Given problem
Retype word for word the first line of the listing and each line after it up to the line with "q = obj('hanger', rd, None, sus, world=False);", with the pictures taken out.
** START Stored data **
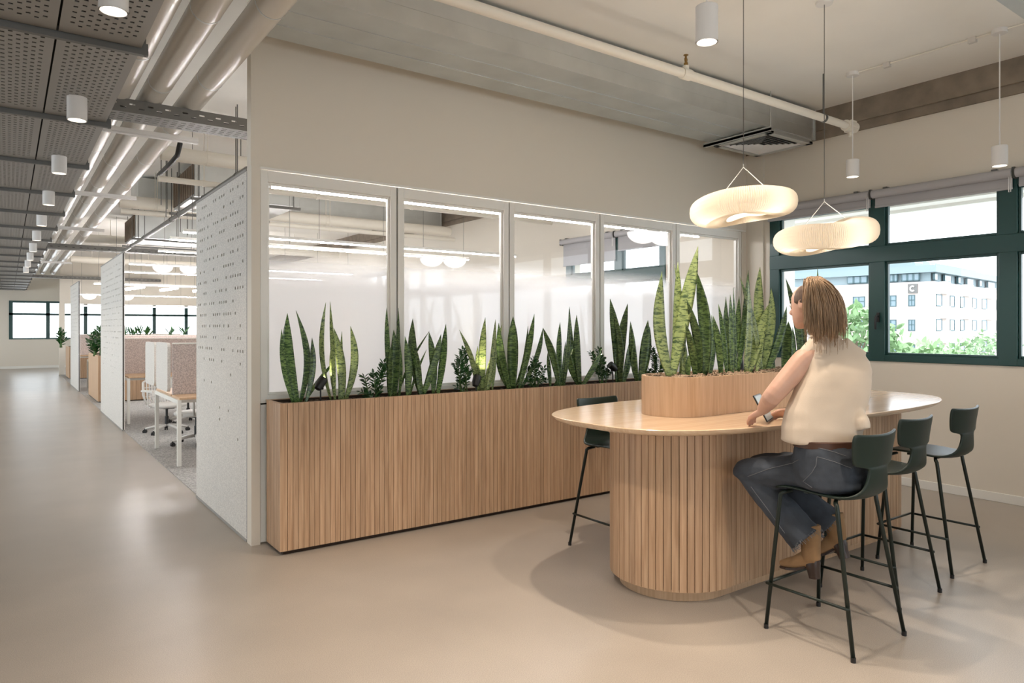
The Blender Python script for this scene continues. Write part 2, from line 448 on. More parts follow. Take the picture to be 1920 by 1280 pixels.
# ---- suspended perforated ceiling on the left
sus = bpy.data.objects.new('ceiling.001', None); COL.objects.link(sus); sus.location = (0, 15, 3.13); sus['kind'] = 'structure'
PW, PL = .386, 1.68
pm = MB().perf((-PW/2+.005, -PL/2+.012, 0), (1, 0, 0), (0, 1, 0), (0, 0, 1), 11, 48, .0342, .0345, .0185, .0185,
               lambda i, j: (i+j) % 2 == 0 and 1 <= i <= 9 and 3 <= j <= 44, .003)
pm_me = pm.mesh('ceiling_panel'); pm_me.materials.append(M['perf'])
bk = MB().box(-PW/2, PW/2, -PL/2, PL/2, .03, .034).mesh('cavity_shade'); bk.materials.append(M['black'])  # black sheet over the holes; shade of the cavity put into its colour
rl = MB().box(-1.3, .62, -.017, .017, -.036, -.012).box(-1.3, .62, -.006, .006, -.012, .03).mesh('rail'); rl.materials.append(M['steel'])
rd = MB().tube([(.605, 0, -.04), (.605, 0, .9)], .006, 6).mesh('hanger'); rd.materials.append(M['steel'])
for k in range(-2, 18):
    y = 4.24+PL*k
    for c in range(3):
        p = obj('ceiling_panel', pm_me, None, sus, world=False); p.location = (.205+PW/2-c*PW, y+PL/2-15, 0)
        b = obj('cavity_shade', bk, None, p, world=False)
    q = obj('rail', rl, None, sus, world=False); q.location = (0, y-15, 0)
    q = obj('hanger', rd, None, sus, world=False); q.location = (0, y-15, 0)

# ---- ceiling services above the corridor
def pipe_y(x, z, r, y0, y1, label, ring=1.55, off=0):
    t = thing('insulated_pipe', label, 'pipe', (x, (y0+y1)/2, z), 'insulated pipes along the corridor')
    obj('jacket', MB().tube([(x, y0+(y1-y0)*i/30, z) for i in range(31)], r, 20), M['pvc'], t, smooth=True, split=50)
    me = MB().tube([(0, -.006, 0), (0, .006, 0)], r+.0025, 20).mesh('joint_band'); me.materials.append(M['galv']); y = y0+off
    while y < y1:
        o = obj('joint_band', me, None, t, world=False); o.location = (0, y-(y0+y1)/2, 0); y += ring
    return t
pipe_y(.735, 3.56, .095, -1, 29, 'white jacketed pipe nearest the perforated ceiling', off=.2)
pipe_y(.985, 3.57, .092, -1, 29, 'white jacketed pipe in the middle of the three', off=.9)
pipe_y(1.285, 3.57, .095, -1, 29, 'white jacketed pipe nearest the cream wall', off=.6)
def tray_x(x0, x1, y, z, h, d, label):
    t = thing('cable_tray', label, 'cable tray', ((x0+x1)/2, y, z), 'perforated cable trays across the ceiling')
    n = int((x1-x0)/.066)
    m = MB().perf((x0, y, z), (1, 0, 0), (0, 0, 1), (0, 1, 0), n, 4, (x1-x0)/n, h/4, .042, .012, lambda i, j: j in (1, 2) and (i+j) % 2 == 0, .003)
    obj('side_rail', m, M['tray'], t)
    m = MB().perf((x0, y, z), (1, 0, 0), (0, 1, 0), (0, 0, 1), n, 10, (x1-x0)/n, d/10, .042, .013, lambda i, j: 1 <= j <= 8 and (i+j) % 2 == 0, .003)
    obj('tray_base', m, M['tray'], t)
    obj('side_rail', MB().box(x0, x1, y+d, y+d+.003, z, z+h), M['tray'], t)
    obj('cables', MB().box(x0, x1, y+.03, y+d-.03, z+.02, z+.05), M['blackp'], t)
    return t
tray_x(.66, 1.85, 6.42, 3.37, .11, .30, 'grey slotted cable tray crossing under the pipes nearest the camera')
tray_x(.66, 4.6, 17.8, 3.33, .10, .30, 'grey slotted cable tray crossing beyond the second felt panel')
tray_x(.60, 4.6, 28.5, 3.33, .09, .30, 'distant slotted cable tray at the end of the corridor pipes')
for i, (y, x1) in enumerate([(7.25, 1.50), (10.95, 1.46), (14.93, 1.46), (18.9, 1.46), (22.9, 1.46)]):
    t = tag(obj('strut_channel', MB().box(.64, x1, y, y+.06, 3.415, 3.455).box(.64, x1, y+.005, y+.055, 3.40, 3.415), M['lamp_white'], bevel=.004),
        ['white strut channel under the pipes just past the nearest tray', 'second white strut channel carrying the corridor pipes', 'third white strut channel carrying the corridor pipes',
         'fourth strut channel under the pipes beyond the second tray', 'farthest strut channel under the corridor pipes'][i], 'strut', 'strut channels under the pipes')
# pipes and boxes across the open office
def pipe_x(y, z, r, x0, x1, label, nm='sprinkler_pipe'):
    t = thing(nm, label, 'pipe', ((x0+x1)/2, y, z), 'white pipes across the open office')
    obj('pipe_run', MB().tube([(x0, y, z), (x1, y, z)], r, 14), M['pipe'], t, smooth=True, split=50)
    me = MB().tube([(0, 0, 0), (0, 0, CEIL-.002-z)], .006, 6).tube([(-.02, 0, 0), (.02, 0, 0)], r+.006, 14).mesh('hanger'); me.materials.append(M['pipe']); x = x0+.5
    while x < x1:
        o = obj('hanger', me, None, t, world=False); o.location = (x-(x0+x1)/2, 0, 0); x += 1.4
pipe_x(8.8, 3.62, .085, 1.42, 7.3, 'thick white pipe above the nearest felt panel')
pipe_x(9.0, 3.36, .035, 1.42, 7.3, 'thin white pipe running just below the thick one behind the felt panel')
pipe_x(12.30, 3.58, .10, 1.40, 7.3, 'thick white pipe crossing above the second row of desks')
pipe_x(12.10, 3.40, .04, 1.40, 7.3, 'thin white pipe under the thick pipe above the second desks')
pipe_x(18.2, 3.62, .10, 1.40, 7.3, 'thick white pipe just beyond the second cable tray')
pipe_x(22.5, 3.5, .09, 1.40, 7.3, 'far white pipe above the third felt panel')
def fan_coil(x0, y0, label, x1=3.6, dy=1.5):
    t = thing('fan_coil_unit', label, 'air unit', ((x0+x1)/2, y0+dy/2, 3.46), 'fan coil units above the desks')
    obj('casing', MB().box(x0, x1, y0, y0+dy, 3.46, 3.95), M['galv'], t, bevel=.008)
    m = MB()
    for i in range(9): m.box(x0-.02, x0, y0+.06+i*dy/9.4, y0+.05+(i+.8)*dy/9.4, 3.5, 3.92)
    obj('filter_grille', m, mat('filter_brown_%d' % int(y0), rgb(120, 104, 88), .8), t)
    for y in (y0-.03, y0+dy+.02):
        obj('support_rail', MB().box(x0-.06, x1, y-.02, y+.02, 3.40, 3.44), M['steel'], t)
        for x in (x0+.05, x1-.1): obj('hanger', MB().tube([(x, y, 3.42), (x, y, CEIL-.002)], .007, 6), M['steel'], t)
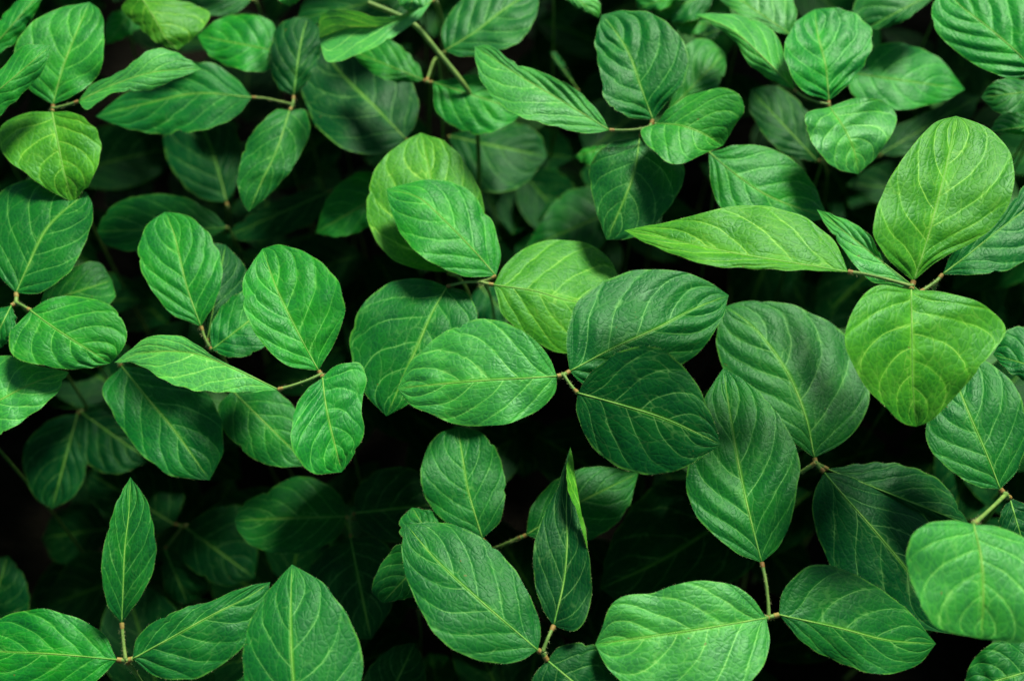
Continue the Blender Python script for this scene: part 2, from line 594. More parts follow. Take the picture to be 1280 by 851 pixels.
** END Stored data **
Task answer
The Blender Python script for this scene continues. Write part 2, from line 448 on. More parts follow. Take the picture to be 1920 by 1280 pixels.
# ---- suspended perforated ceiling on the left
sus = bpy.data.objects.new('ceiling.001', None); COL.objects.link(sus); sus.location = (0, 15, 3.13); sus['kind'] = 'structure'
PW, PL = .386, 1.68
pm = MB().perf((-PW/2+.005, -PL/2+.012, 0), (1, 0, 0), (0, 1, 0), (0, 0, 1), 11, 48, .0342, .0345, .0185, .0185,
               lambda i, j: (i+j) % 2 == 0 and 1 <= i <= 9 and 3 <= j <= 44, .003)
pm_me = pm.mesh('ceiling_panel'); pm_me.materials.append(M['perf'])
bk = MB().box(-PW/2, PW/2, -PL/2, PL/2, .03, .034).mesh('cavity_shade'); bk.materials.append(M['black'])  # black sheet over the holes; shade of the cavity put into its colour
rl = MB().box(-1.3, .62, -.017, .017, -.036, -.012).box(-1.3, .62, -.006, .006, -.012, .03).mesh('rail'); rl.materials.append(M['steel'])
rd = MB().tube([(.605, 0, -.04), (.605, 0, .9)], .006, 6).mesh('hanger'); rd.materials.append(M['steel'])
for k in range(-2, 18):
    y = 4.24+PL*k
    for c in range(3):
        p = obj('ceiling_panel', pm_me, None, sus, world=False); p.location = (.205+PW/2-c*PW, y+PL/2-15, 0)
        b = obj('cavity_shade', bk, None, p, world=False)
    q = obj('rail', rl, None, sus, world=False); q.location = (0, y-15, 0)
    q = obj('hanger', rd, None, sus, world=False); q.location = (0, y-15, 0)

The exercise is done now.